Recent advances in technology have made large displays ever more ubiquitous. There are various areas in which the use of a large display can be appealing or even critical, such as visual surveillance, air traffic control, design, visual analytics, presentations, collaboration work, and entertainment. Large displays possess two unique and potentially important properties: larger visual angle and physically larger screen size. However, the two characteristics of large displays are often ignored by HCI (human-computer interaction) researchers. Research on user response to media information is usually performed using screens of average size; the results are then generalized, perhaps unwittingly, to all screen sizes. This neglects the important possibility that different display characteristics may significantly affect the psychological importance of the information displayed (Ravaja, Turpeinen, Saari, Puttonen, & Keltikangas-Jarvinen, 2008). Also, interaction design philosophies based on average screen size uniformly applied to newer displays may also lead to unintended consequences because screen size could augment or diminish expected effects (Ravaja et al., 2008). Recent studies (e.g., Detenber & Reeves, 1996; Elliott & Hearst, 2002; Mary et al., 2006; Tan, Gergle, Scupelli, & Pausch, 2006; Tan, Gergle, Scupelli, & Pausch, 2004) have already begun to isolate certain interesting characteristics of large display, but most of them have assumed that larger display fill a greater percentage of the viewer's visual field, and physical size is often confused with visual angle.
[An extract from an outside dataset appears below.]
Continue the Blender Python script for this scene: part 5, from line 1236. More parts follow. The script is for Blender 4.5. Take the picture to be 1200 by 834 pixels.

In fact, although researchers have studied the effects of display characteristics such as visual angle, resolution, brightness, contrast and color, little has been done to systematically isolate the effects of physical sizes and visual angles on user experiences.

The long-term goal of our research aims to isolate and study characteristics unique to large displays so that we form a theoretical basis for understanding how different display characteristics affect user experience. We believe that taking a bottom-up approach and understanding each of these fundamental characteristics in isolation rather than taking a top-down approach and studying how one display technology differs from another will be much more productive in the long term. Such an approach will allow us to build a general theory that explains effects induced by various display technologies simply by recombining our understanding of display characteristics and then studying their specific interactions(Tan, 2004).

The present study focuses specifically on game players; their presence, engagement, perceived challenge, emotional arousal, and emotional valence are measured. Based on previous empirical studies and theory from psychophysiology, we evaluate the following two main experimental hypotheses using subjective and physiological measures:

  • H1: Larger visual angles offered by large displays will induce greater presence, engagement, emotional arousal, and emotional valence as compared to small displays when game players are playing a 3-D game.

  • H2: Physically larger screen size offered by large displays will induce greater presence, engagement, emotional arousal, and emotional valence, even at identical visual angles with small displays, when game players are playing a 3-D game.